Protesters stand against violence in Venezuela

Nearly 100 people gathered on Nicollet Avenue on Saturday to raise awareness about the country’s poor economic state.

by Haley Hansen

In the midst of national political and economic turmoil, University of Minnesota alumna Nicole Rodriguez said she’s concerned for her family in Venezuela.

Empty supermarket shelves make it hard to find essential necessities like toilet paper and bread, she said.

Rodriquez joined nearly 100 people Saturday to protest the country’s political division following President Nicolás Maduro’s order to arrest opposition leader Leopoldo Lopez earlier this month.

Protestors wore face-paint, chanted, held signs and waved flags in front of Orchestra Hall on Nicollet Avenue in downtown Minneapolis.

“We just want change and we want to do it in a peaceful manner,” Rodriguez said.

Lopez’s arrest after violence in Caracas, Venezuela’s capital, angered supporters in the country and around the world.

“We want the world to know that there are things going on in Venezuela that are unjust and need to change,” Rodriguez said.

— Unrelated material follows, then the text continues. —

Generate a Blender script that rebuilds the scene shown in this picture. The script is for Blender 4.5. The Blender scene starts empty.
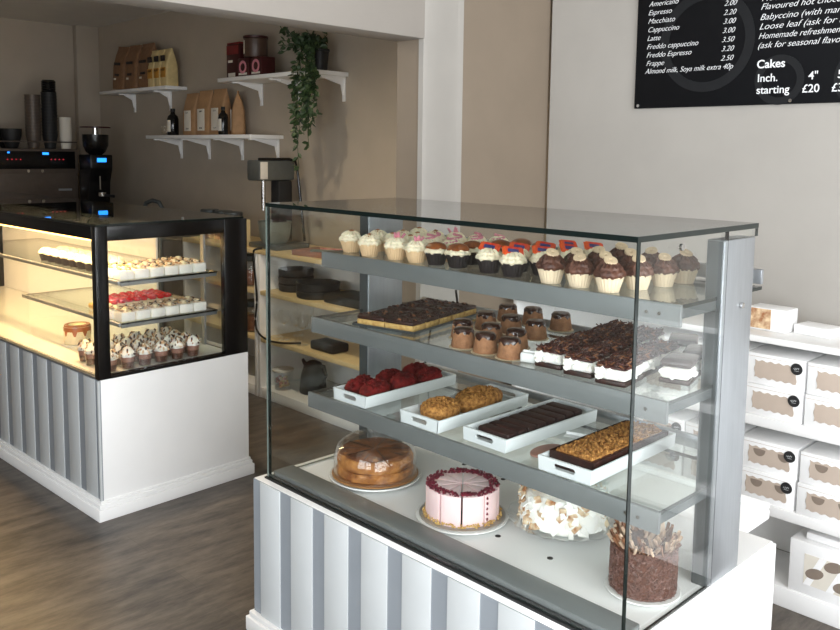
import bpy, bmesh, math, random
from mathutils import Vector, Matrix
R = random.Random(7)
C = bpy.context.scene.collection
PI = math.pi
ORD = ['first','second','third','fourth','fifth','sixth','seventh','eighth','ninth','tenth','eleventh','twelfth','thirteenth','fourteenth','fifteenth','sixteenth','seventeenth','eighteenth','nineteenth','twentieth']

# ------------------------------------------------------------------ materials
def lin(c):
    return tuple(((v/255)/12.92 if v/255 <= .04045 else ((v/255+.055)/1.055)**2.4) for v in c)
MATS = {}
def mat(name, col, rough=.5, metal=0, var=.06, scale=30, bump=0, bscale=None, col2=None, coat=0, emit=None, estr=0, spec=.5, trans=0, stretch=None, sss=0):
    m = bpy.data.materials.new(name); m.use_nodes = True
    nt = m.node_tree; b = nt.nodes['Principled BSDF']
    L = lin(col)
    b.inputs['Roughness'].default_value = rough; b.inputs['Metallic'].default_value = metal
    b.inputs['Specular IOR Level'].default_value = spec
    if coat: b.inputs['Coat Weight'].default_value = coat; b.inputs['Coat Roughness'].default_value = .08
    if sss:
        b.inputs['Subsurface Weight'].default_value = sss; b.inputs['Subsurface Radius'].default_value = (.01,.006,.004)
    tc = nt.nodes.new('ShaderNodeTexCoord'); vec = tc.outputs['Object']
    if stretch:
        mp = nt.nodes.new('ShaderNodeMapping'); mp.inputs['Scale'].default_value = stretch
        nt.links.new(vec, mp.inputs['Vector']); vec = mp.outputs['Vector']
    n = nt.nodes.new('ShaderNodeTexNoise'); n.inputs['Scale'].default_value = scale; n.inputs['Detail'].default_value = 4
    nt.links.new(vec, n.inputs['Vector'])
    r = nt.nodes.new('ShaderNodeValToRGB')
    c2 = lin(col2) if col2 else tuple(min(1, v*(1+var)) for v in L)
    c1 = L if col2 else tuple(v*(1-var) for v in L)
    r.color_ramp.elements[0].position = .35; r.color_ramp.elements[1].position = .65
    r.color_ramp.elements[0].color = (*c1, 1); r.color_ramp.elements[1].color = (*c2, 1)
    nt.links.new(n.outputs['Fac'], r.inputs['Fac']); nt.links.new(r.outputs['Color'], b.inputs['Base Color'])
    if bump:
        n2 = nt.nodes.new('ShaderNodeTexNoise'); n2.inputs['Scale'].default_value = bscale or scale*3; n2.inputs['Detail'].default_value = 3
        nt.links.new(vec, n2.inputs['Vector'])
        bp = nt.nodes.new('ShaderNodeBump'); bp.inputs['Strength'].default_value = bump; bp.inputs['Distance'].default_value = .004
        nt.links.new(n2.outputs['Fac'], bp.inputs['Height']); nt.links.new(bp.outputs['Normal'], b.inputs['Normal'])
    if emit:
        b.inputs['Emission Color'].default_value = (*lin(emit), 1); b.inputs['Emission Strength'].default_value = estr
    MATS[name] = m
    return m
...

Maduro has faced criticism since he was elected last spring after former president Hugo Chávez died. His leadership decisions and the election itself have come under fire.

“Since Chavez died last year, things have really gotten out of control,” said University alumna Emily Smythe, who attended the protest.

In the past week, 10 people died and more than 100 people have been injured in the protests overseas.

University marketing associate professor Carlos Torelli, who is from Venezuela and attended Saturday’s event, said the country’s conflicts are caused by a dictatorship “disguised under democracy” and carry worldwide effects.

For example, he said Venezuelan leaders would have to change their political strategies if other countries, like the U.S., stopped buying oil.

“An easy way to get rid of this regime is to stop buying oil from Venezuela,” Torelli said.

Because of the conflicts’ significant impact on countries’ economies and foreign trade, Torelli said it’s important for people get involved and protest the violence.

“People’s needs aren’t being provided for by their government,” said political science senior Ellen Studer, who attended the protest.

Smythe  studied abroad in Venezuela and said she’s worried about her host mom.

Young people have played a crucial role in the efforts overseas, leading some of the protests in Venezuela.

Smythe called the protest successful and said it raised awareness and gave those with Venezuelan ties a way to express their concerns.

“When one community anywhere in the world is going through this kind of oppression it’s important that we all stand against it,” Studer said.

The Associated Press contributed to this report.